A COUPLE of numbers after taking to the black and white checkerboard stage, Sir Rod Stewart tells Tuesday's audience, “We’re going to be here two hours. Enjoy yourselves, ladies and gentlemen, it’s later than you think”.

The show covers, predictably, Stewart’s entire career, and while he might not be able to hit the notes he could 40 years ago, he’s still showman enough to paper the cracks in a way the crowd loves and which gives his band and backing singers the chance to shine.

Not to say his voice isn’t what it used to be, though it's occasionally lost under the music, and the vast 13,500 seater arena carries the music brilliantly, with fans seated in the gods afforded the same quality of sound as those ignoring their seats and surging to the stage – though slightly less likely to dance.

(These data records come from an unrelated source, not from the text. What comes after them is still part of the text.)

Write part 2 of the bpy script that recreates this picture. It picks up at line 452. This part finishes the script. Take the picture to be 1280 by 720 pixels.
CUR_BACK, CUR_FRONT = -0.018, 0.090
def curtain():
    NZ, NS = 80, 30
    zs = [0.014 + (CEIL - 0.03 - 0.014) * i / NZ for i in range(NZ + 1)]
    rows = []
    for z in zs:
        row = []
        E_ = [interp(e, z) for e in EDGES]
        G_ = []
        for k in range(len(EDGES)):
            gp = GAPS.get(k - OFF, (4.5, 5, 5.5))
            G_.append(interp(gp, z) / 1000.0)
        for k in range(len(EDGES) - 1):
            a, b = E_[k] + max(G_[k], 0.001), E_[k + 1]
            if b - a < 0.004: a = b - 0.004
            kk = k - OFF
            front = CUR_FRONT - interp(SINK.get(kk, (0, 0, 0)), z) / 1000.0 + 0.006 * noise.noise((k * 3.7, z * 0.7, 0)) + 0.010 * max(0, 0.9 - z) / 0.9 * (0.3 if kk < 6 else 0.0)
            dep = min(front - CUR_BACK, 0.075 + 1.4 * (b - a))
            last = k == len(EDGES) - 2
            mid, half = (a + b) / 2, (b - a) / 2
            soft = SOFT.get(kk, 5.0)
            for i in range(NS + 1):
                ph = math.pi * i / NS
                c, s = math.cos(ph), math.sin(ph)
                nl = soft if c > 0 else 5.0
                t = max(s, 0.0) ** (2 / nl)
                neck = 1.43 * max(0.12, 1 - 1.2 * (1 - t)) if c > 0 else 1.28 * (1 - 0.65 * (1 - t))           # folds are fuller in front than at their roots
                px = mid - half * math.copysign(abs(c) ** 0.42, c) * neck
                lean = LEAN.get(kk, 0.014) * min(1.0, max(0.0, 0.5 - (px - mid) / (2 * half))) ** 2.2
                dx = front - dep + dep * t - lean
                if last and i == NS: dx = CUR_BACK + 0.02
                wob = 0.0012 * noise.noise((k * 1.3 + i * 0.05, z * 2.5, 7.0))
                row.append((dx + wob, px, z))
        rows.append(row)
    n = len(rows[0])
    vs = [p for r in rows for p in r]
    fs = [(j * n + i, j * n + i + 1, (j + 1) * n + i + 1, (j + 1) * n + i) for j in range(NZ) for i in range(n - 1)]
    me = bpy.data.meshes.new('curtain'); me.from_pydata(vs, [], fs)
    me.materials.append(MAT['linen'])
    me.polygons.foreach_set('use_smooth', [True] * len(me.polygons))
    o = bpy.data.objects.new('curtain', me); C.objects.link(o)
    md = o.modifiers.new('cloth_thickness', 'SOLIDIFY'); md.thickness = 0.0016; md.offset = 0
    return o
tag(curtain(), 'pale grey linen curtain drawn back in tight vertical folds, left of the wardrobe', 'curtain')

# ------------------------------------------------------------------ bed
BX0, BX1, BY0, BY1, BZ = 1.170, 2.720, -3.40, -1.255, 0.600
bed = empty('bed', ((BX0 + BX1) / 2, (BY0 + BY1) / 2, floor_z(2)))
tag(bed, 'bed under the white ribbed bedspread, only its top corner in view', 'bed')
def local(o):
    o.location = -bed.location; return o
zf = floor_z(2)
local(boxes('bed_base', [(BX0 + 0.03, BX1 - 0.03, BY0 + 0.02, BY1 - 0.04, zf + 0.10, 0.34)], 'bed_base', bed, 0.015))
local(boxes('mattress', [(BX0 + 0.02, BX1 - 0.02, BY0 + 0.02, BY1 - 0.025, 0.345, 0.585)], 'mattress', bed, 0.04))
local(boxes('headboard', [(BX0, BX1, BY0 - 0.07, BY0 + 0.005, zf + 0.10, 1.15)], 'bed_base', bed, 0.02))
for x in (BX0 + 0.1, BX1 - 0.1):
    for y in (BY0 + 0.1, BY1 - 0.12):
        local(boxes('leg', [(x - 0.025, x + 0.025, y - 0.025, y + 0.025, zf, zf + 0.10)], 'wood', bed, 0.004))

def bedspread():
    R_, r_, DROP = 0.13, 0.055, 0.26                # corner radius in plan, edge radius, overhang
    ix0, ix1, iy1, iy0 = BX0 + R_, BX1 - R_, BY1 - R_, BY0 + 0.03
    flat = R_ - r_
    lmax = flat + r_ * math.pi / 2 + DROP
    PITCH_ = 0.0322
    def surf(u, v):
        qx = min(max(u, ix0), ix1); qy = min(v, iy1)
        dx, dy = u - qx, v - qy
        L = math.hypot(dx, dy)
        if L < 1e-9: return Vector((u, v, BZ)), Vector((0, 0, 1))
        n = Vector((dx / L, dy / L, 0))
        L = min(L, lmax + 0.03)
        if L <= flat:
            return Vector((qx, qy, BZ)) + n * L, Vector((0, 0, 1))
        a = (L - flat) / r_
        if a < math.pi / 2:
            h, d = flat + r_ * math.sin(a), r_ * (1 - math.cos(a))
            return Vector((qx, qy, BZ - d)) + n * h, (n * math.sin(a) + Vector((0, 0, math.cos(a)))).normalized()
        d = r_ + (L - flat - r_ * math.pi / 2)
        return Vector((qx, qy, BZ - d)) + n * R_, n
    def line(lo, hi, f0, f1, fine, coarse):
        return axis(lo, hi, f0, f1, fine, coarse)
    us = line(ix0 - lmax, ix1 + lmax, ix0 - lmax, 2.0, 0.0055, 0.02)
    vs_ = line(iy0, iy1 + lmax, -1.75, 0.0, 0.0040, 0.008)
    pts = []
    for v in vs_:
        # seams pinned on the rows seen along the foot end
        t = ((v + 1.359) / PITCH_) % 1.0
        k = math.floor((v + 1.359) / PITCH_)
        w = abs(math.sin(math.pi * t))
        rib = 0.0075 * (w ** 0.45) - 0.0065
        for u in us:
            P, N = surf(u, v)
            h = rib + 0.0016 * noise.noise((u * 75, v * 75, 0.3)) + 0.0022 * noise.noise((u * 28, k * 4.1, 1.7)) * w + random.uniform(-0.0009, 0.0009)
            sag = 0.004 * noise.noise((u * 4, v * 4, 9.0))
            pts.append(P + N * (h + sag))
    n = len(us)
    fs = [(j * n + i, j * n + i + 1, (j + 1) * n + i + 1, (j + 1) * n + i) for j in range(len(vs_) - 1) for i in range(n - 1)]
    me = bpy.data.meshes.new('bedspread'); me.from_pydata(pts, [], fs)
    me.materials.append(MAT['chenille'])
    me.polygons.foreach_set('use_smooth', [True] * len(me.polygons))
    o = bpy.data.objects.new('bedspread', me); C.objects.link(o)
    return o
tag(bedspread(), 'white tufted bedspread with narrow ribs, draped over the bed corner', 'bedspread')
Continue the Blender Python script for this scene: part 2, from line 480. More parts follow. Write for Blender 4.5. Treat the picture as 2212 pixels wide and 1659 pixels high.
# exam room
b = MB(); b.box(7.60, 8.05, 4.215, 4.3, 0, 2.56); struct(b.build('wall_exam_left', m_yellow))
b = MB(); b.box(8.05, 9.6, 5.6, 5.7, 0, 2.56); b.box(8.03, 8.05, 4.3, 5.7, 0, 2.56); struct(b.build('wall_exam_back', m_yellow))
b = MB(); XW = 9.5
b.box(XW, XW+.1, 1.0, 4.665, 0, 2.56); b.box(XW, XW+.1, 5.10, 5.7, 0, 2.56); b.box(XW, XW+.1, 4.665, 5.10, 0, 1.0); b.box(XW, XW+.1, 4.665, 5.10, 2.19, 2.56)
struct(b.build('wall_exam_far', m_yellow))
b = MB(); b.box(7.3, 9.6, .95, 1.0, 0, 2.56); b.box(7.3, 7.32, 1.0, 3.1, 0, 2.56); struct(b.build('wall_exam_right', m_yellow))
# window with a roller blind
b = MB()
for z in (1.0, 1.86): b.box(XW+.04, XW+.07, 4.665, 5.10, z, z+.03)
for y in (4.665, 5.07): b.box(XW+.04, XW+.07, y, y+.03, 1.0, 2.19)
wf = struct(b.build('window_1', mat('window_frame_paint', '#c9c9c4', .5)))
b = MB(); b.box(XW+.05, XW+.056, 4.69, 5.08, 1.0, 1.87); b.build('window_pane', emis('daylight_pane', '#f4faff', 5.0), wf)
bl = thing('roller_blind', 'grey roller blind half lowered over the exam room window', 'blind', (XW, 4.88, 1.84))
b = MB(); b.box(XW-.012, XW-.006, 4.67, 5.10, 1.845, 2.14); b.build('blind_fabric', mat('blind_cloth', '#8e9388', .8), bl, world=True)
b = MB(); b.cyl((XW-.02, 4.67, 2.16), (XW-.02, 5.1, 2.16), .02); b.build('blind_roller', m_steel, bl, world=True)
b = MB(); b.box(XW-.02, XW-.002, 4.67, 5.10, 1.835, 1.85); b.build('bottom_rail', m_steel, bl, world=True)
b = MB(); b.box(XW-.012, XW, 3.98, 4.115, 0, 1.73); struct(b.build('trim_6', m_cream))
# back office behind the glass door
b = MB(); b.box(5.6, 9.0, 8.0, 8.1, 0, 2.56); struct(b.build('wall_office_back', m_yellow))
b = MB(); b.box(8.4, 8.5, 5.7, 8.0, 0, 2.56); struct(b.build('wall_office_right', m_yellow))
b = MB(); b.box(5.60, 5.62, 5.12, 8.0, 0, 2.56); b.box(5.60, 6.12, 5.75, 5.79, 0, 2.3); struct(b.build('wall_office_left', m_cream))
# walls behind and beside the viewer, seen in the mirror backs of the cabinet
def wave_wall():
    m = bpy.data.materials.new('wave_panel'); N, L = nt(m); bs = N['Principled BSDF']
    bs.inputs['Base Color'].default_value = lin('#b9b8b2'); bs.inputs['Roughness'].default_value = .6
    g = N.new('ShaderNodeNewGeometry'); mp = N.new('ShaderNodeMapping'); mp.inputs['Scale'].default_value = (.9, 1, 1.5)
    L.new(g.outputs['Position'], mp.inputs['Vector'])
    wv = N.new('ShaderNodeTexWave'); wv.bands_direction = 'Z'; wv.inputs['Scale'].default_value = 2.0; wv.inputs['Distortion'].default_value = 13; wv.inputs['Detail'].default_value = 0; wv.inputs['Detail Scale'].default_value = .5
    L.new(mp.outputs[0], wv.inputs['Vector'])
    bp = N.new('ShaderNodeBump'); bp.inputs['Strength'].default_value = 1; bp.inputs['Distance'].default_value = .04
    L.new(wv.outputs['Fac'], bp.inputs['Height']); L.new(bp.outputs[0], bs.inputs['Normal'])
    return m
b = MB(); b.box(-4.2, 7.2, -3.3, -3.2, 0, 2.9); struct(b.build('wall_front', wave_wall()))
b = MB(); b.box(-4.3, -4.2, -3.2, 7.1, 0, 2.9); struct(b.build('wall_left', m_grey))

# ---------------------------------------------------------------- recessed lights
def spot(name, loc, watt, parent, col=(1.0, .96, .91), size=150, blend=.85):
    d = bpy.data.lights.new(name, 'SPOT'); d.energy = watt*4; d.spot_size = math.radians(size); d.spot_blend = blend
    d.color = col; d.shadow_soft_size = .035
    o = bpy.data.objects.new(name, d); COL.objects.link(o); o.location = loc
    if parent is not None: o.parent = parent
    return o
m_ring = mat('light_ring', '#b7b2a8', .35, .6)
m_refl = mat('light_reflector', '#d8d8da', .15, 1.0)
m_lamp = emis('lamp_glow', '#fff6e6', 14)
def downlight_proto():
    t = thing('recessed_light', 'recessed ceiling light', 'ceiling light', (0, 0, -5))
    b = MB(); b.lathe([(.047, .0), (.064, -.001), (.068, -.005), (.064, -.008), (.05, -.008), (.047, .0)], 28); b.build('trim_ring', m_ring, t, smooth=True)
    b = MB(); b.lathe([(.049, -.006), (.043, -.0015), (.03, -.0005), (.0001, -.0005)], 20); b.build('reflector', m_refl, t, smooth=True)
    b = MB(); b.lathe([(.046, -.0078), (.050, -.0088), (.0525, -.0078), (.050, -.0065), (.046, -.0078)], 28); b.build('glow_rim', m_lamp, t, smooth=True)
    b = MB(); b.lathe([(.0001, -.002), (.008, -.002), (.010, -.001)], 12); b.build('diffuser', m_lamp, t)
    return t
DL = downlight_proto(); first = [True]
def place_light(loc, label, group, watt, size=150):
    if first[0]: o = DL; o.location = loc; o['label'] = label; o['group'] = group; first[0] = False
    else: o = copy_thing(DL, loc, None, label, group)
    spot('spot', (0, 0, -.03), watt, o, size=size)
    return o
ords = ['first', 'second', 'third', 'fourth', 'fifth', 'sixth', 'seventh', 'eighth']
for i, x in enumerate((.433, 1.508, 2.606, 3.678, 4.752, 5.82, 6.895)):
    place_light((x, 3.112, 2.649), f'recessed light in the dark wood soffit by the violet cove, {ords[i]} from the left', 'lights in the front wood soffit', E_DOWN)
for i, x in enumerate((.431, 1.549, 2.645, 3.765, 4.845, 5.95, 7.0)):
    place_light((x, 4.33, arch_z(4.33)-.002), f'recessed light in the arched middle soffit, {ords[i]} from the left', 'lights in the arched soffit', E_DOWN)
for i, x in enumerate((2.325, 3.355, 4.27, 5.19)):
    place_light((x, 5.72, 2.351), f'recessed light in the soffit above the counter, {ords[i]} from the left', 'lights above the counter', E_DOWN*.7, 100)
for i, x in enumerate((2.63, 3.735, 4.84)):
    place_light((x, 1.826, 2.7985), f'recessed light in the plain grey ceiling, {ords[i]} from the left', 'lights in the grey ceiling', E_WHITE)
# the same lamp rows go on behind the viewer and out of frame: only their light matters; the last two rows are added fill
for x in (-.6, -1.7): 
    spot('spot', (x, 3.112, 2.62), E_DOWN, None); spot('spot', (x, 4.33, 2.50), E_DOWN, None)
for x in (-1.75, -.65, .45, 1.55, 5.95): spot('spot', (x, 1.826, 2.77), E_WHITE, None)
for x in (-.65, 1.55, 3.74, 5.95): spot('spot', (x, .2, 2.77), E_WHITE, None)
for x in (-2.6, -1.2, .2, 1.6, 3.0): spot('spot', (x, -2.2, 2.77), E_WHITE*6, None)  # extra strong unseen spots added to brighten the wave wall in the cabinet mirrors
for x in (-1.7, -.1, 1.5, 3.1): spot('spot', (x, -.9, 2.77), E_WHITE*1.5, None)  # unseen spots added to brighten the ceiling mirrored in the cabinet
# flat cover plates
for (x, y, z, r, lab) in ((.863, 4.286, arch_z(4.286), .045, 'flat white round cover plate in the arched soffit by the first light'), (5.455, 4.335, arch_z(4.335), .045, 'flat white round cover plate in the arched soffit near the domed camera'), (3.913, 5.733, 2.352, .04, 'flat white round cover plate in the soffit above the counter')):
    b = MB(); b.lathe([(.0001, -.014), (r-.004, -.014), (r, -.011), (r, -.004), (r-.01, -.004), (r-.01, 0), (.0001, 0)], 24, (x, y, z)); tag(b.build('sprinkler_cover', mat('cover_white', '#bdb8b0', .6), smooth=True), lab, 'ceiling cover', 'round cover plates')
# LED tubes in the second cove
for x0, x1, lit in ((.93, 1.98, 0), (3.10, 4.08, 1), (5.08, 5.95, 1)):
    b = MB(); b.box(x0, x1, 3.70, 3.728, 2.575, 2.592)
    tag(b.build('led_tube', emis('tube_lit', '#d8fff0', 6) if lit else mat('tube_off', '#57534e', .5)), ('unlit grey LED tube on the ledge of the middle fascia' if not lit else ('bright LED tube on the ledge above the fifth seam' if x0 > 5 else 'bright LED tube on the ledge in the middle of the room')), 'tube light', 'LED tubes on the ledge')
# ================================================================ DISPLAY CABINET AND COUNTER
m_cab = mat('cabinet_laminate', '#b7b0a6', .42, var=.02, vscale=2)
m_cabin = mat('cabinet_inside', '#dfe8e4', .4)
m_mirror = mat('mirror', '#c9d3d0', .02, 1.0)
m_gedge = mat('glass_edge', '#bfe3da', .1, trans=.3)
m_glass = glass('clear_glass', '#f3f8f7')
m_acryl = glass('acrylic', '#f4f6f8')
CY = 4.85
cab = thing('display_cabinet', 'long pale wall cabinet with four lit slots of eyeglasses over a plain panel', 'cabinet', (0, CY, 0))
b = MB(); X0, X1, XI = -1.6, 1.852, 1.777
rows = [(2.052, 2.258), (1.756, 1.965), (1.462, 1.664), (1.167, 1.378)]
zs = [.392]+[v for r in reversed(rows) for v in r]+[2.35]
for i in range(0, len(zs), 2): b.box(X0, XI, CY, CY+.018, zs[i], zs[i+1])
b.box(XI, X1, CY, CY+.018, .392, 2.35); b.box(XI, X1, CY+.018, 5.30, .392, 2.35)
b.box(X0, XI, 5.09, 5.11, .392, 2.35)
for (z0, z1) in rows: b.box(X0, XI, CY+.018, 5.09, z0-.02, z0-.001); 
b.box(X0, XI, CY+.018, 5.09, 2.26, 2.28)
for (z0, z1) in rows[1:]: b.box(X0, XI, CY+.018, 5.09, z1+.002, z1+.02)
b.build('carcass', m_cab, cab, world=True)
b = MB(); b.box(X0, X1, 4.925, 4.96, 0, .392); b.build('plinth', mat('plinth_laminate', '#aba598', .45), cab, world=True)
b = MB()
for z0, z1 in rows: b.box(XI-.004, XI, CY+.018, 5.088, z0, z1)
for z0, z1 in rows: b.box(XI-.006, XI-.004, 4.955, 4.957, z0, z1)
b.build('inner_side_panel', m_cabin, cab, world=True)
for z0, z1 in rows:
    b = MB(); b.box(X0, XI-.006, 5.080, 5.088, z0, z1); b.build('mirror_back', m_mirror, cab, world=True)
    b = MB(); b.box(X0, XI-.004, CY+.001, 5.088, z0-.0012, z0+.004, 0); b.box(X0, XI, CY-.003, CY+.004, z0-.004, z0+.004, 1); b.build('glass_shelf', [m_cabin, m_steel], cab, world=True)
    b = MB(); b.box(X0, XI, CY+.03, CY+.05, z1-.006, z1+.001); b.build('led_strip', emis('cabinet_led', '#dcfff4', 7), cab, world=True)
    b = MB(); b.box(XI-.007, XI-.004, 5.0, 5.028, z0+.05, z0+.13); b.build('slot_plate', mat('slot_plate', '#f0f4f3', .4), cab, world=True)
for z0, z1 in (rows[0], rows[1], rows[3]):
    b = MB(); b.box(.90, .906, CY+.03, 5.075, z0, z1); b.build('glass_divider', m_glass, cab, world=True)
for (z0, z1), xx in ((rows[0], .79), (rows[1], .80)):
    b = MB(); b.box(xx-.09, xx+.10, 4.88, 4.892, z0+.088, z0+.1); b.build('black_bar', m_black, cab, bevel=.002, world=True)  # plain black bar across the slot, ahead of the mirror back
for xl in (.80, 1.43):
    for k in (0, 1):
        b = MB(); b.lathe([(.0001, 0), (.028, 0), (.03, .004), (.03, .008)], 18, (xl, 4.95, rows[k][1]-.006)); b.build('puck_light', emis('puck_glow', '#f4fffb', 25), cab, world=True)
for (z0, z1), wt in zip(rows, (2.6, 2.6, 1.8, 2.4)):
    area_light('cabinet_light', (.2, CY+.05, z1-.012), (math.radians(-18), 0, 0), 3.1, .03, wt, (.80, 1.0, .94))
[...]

Typically, Stewart’s performance is laced throughout with humour. During the intro to Tonight’s The Night, for example, the video screens read “Viagra is now available in teabags. It doesn’t improve performance, but stops your biscuit going soft”. Likewise, before Ooh La La, he talks about three members of his former band The Faces being dead, before realising to much amusement he’s got his maths wrong. Only two are gone, but he gets up and glances back at his seat and says, “I’m still here… aren’t I?”

Family is also clearly a big deal for Stewart, and his support act – Sisterhood – is a two-girl Nashville act, one of whom is his daughter Ruby. During the show, the screens show home videos and pictures of Stewart with his children; he dedicates recent single Can’t Stop Me Now to his late father for all his support, while Rhythm Of My Heart features video of him receiving his knighthood from Prince William.

Special credit should go to the band, with – again, in typical Stewart fashion – beautiful and talented female violinists, harpists, mandolin players and backing singers, and stunning work from the male guitarists, drummers, bassist and sax player, who occasionally get to break free with extended solos or duels, while Stewart nips off stage for an outfit change.

And then, seemingly without warning, it’s all over. The footballs have been kicked into the crowd, balloons have fallen from the ceiling, and a black and white checked curtain falls, then raises to show the performers all face down on the stage.

They’ve enjoyed themselves almost as much as the crowd, but there are no real goodbyes. It’s abrupt, and nobody’s really sure if it’s over until the lights come up.

Still, two hours of solid hits from an iconic performer have flown by, and everyone enjoyed themselves – even if it wasn’t quite as late as we’d expected.